Thermodynamic Properties of Solids Containing Defects

Abstract

Using thermodynamics and elasticity theory, a unified treatment of the changes in the properties of solids containing defects is given. The results are expressed in terms of temperature and pressure derivatives of the energy required to form a single defect. The procedure is most useful for defects described by elasticity theory, where it is shown that the required pressure and temperature dependence of the energy is given by the measured pressure and temperature dependence of the elastic constants appearing in the energy expression for zero pressure and temperature. Some results which would otherwise have to be obtained from lengthy and complicated finite-elasticity calculations, as well as other results not obtainable at all from elasticity theory, are given by simple derivatives of the free energy. The results are specialized to a number of particular defects by using various expressions for the defect energies. These calculations are compared with available measurements of the properties of real crystals. For dislocations, reliable expressions for the energy are most soundly based for this case.
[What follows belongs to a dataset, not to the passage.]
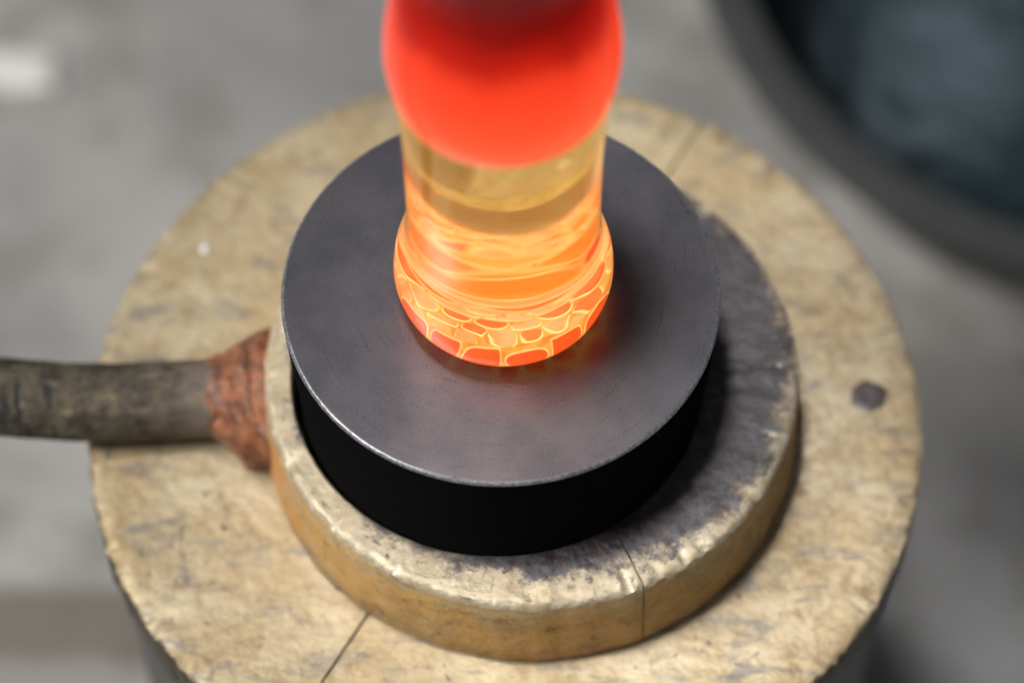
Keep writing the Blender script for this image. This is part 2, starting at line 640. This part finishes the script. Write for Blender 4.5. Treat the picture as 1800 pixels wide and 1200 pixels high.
# handle bar
ZB = -428.0
hp = [(-1500, 860, 662), (0, 0, 0)]
path = []
for px, py, dz in ((440, 700, 0), (370, 700, 0), (280, 703, 0), (200, 707, 0), (120, 706, 4), (60, 702, 8), (0, 697, 14), (-120, 684, 26), (-330, 650, 50), (-560, 602, 80)):
    c = camray(px, py, ZB + dz)
    path.append(c)


def tube(name, path, rad, mat, parent, n=40, lump=None, per=6):
    # resample
    pts = []
    for i in range(len(path) - 1):
        for k in range(per):
            t = k / per
            p0, p1, p2, p3 = path[max(i - 1, 0)], path[i], path[i + 1], path[min(i + 2, len(path) - 1)]
            pts.append(0.5 * (2 * p1 + (p2 - p0) * t + (2 * p0 - 5 * p1 + 4 * p2 - p3) * t * t + (3 * p1 - p0 - 3 * p2 + p3) * t ** 3))
    pts.append(path[-1])
    V, F = [], []
    for i, c in enumerate(pts):
        tg = (pts[min(i + 1, len(pts) - 1)] - pts[max(i - 1, 0)]).normalized()
        sx = tg.cross(Vector((0, 0, 1))).normalized()
        sz = sx.cross(tg)
        for k in range(n):
            a = 2 * math.pi * k / n
            r = rad(i / (len(pts) - 1), c, a) if callable(rad) else rad
            V.append(tuple(c + (sx * math.cos(a) + sz * math.sin(a)) * r))
    for i in range(len(pts) - 1):
        for k in range(n):
            F.append((i * n + k, i * n + (k + 1) % n, (i + 1) * n + (k + 1) % n, (i + 1) * n + k))
    F.append(tuple(range(n)))
    F.append(tuple((len(pts) - 1) * n + k for k in range(n)))
    return build(name, V, F, mat, parent, True)


def bar_r(t, c, a):
    return 74 + 1.8 * nz(c.x, a * 40, 0, 0.02) + 1.2 * nz(c.x, a * 60, 5, 0.06)


hb = tube("handle_bar", path, bar_r, mat_bar(), ring, per=10)
hb["label"] = "dark scaled steel bar of the handle"

# rusty weld between bar and ring: a lumpy flare that hugs the ring's wall
V, F = [], []
base = camray(400, 700, ZB)
NA, NSX = 56, 26
for i in range(NSX):
    t = i / (NSX - 1)
    for k in range(NA):
        a = 2 * math.pi * k / NA
        ca, sa = math.cos(a), math.sin(a)
        fl_ = t ** 1.35
        hw = 76 + 80 * fl_ + 15 * math.exp(-((t - 0.5) / 0.22) ** 2)
        hh = 76 + 52 * fl_ + 15 * math.exp(-((t - 0.5) / 0.22) ** 2)
        lump_ = 1 + 0.11 * nz(ca * 2 + t * 2, sa * 2, t * 4, 1.3) + 0.09 * nz(ca * 5, sa * 5, t * 9, 1.0)
        yy = base.y + hw * lump_ * ca - 6 * fl_
        zz = ZB + 2 + hh * lump_ * sa
        zz = max(min(zz, RT - 12), ZD + 3)
        # x runs from the bar to the wall of the ring, following its curve
        wall = RX - math.sqrt(max(492.0 ** 2 - (yy - RY) ** 2, 0))
        xs = -546 + 26 * nz(ca * 2, sa * 2, 3, 1.0)
        V.append((xs + (wall + 14 - xs) * t, yy, zz))
for i in range(NSX - 1):
    for k in range(NA):
        F.append((i * NA + k, i * NA + (k + 1) % NA, (i + 1) * NA + (k + 1) % NA, (i + 1) * NA + k))
F.append(tuple(range(NA)))
F.append(tuple((NSX - 1) * NA + k for k in range(NA)))
wl = build("weld", V, F, mat_rust(), ring, True)
wl["label"] = "orange rusty weld flaring onto the ring"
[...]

Unfortunately, there are relatively few measurements for these defects. A number of specific predictions are made, some of which are partially confirmed by the available data. On the other hand, for the discussion of the large volume of measurements available for point defects, there is no generally acceptable model for the defect energy. The extent to which the properties of crystals containing point defects can be correlated on the basis of several models for the defect energy is explored.